──────── Data
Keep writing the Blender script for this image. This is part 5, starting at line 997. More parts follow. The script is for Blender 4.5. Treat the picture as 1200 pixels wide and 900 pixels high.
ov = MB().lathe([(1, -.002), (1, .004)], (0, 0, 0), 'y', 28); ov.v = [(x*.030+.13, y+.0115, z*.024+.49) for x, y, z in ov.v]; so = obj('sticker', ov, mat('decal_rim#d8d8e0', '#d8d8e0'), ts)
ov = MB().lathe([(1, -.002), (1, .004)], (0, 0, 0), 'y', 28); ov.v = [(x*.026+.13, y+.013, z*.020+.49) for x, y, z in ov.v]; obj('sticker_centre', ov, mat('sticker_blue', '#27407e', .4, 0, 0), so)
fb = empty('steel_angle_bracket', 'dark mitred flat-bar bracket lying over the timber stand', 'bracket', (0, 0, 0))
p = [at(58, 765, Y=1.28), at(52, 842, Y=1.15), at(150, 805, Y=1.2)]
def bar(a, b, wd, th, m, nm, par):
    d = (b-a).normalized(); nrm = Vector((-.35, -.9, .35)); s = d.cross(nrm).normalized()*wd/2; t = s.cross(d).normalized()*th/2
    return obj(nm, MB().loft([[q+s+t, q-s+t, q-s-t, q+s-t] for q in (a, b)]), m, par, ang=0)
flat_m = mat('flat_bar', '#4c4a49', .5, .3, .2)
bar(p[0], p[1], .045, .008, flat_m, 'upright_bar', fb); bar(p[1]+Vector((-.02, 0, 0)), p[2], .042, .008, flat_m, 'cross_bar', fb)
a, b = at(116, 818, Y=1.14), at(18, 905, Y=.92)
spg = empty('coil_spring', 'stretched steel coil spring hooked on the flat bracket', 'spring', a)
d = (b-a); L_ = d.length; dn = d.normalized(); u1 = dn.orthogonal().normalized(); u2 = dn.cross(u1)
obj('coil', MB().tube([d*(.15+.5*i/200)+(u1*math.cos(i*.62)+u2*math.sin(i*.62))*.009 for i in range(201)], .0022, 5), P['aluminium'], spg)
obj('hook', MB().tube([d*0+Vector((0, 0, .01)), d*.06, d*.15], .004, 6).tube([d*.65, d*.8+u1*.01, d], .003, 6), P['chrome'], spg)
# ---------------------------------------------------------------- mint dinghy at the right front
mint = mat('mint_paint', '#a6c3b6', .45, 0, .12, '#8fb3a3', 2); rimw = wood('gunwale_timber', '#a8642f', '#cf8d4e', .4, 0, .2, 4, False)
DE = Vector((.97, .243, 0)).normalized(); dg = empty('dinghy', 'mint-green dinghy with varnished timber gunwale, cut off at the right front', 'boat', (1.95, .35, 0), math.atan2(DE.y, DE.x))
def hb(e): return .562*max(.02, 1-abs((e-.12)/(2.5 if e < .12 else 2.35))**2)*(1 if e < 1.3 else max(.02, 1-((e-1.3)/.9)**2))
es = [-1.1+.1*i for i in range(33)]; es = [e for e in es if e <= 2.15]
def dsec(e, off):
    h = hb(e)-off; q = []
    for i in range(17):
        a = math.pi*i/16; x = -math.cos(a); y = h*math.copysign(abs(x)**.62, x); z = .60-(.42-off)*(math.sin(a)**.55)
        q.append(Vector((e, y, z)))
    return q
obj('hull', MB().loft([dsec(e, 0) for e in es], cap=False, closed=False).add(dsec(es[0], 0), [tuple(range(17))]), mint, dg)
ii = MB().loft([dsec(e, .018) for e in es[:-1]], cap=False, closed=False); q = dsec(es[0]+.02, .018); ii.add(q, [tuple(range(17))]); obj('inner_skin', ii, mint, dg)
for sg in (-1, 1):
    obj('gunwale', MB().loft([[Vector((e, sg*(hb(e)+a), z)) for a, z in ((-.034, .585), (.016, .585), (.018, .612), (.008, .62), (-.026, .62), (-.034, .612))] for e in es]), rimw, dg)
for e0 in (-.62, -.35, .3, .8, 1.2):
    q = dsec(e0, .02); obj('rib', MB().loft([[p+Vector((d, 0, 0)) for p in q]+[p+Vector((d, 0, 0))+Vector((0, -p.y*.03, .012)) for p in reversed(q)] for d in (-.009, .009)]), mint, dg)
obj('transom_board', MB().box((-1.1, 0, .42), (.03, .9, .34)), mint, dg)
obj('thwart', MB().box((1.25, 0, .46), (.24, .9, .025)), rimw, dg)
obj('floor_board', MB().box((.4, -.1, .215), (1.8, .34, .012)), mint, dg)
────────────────
Aim of the task: Copy out the whole listing exactly as written.

Expected answer:
Keep writing the Blender script for this image. This is part 5, starting at line 997. More parts follow. The script is for Blender 4.5. Treat the picture as 1200 pixels wide and 900 pixels high.
ov = MB().lathe([(1, -.002), (1, .004)], (0, 0, 0), 'y', 28); ov.v = [(x*.030+.13, y+.0115, z*.024+.49) for x, y, z in ov.v]; so = obj('sticker', ov, mat('decal_rim#d8d8e0', '#d8d8e0'), ts)
ov = MB().lathe([(1, -.002), (1, .004)], (0, 0, 0), 'y', 28); ov.v = [(x*.026+.13, y+.013, z*.020+.49) for x, y, z in ov.v]; obj('sticker_centre', ov, mat('sticker_blue', '#27407e', .4, 0, 0), so)
fb = empty('steel_angle_bracket', 'dark mitred flat-bar bracket lying over the timber stand', 'bracket', (0, 0, 0))
p = [at(58, 765, Y=1.28), at(52, 842, Y=1.15), at(150, 805, Y=1.2)]
def bar(a, b, wd, th, m, nm, par):
    d = (b-a).normalized(); nrm = Vector((-.35, -.9, .35)); s = d.cross(nrm).normalized()*wd/2; t = s.cross(d).normalized()*th/2
    return obj(nm, MB().loft([[q+s+t, q-s+t, q-s-t, q+s-t] for q in (a, b)]), m, par, ang=0)
flat_m = mat('flat_bar', '#4c4a49', .5, .3, .2)
bar(p[0], p[1], .045, .008, flat_m, 'upright_bar', fb); bar(p[1]+Vector((-.02, 0, 0)), p[2], .042, .008, flat_m, 'cross_bar', fb)
a, b = at(116, 818, Y=1.14), at(18, 905, Y=.92)
spg = empty('coil_spring', 'stretched steel coil spring hooked on the flat bracket', 'spring', a)
d = (b-a); L_ = d.length; dn = d.normalized(); u1 = dn.orthogonal().normalized(); u2 = dn.cross(u1)
obj('coil', MB().tube([d*(.15+.5*i/200)+(u1*math.cos(i*.62)+u2*math.sin(i*.62))*.009 for i in range(201)], .0022, 5), P['aluminium'], spg)
obj('hook', MB().tube([d*0+Vector((0, 0, .01)), d*.06, d*.15], .004, 6).tube([d*.65, d*.8+u1*.01, d], .003, 6), P['chrome'], spg)
# ---------------------------------------------------------------- mint dinghy at the right front
mint = mat('mint_paint', '#a6c3b6', .45, 0, .12, '#8fb3a3', 2); rimw = wood('gunwale_timber', '#a8642f', '#cf8d4e', .4, 0, .2, 4, False)
DE = Vector((.97, .243, 0)).normalized(); dg = empty('dinghy', 'mint-green dinghy with varnished timber gunwale, cut off at the right front', 'boat', (1.95, .35, 0), math.atan2(DE.y, DE.x))
def hb(e): return .562*max(.02, 1-abs((e-.12)/(2.5 if e < .12 else 2.35))**2)*(1 if e < 1.3 else max(.02, 1-((e-1.3)/.9)**2))
es = [-1.1+.1*i for i in range(33)]; es = [e for e in es if e <= 2.15]
def dsec(e, off):
    h = hb(e)-off; q = []
    for i in range(17):
        a = math.pi*i/16; x = -math.cos(a); y = h*math.copysign(abs(x)**.62, x); z = .60-(.42-off)*(math.sin(a)**.55)
        q.append(Vector((e, y, z)))
    return q
obj('hull', MB().loft([dsec(e, 0) for e in es], cap=False, closed=False).add(dsec(es[0], 0), [tuple(range(17))]), mint, dg)
ii = MB().loft([dsec(e, .018) for e in es[:-1]], cap=False, closed=False); q = dsec(es[0]+.02, .018); ii.add(q, [tuple(range(17))]); obj('inner_skin', ii, mint, dg)
for sg in (-1, 1):
    obj('gunwale', MB().loft([[Vector((e, sg*(hb(e)+a), z)) for a, z in ((-.034, .585), (.016, .585), (.018, .612), (.008, .62), (-.026, .62), (-.034, .612))] for e in es]), rimw, dg)
for e0 in (-.62, -.35, .3, .8, 1.2):
    q = dsec(e0, .02); obj('rib', MB().loft([[p+Vector((d, 0, 0)) for p in q]+[p+Vector((d, 0, 0))+Vector((0, -p.y*.03, .012)) for p in reversed(q)] for d in (-.009, .009)]), mint, dg)
obj('transom_board', MB().box((-1.1, 0, .42), (.03, .9, .34)), mint, dg)
obj('thwart', MB().box((1.25, 0, .46), (.24, .9, .025)), rimw, dg)
obj('floor_board', MB().box((.4, -.1, .215), (1.8, .34, .012)), mint, dg)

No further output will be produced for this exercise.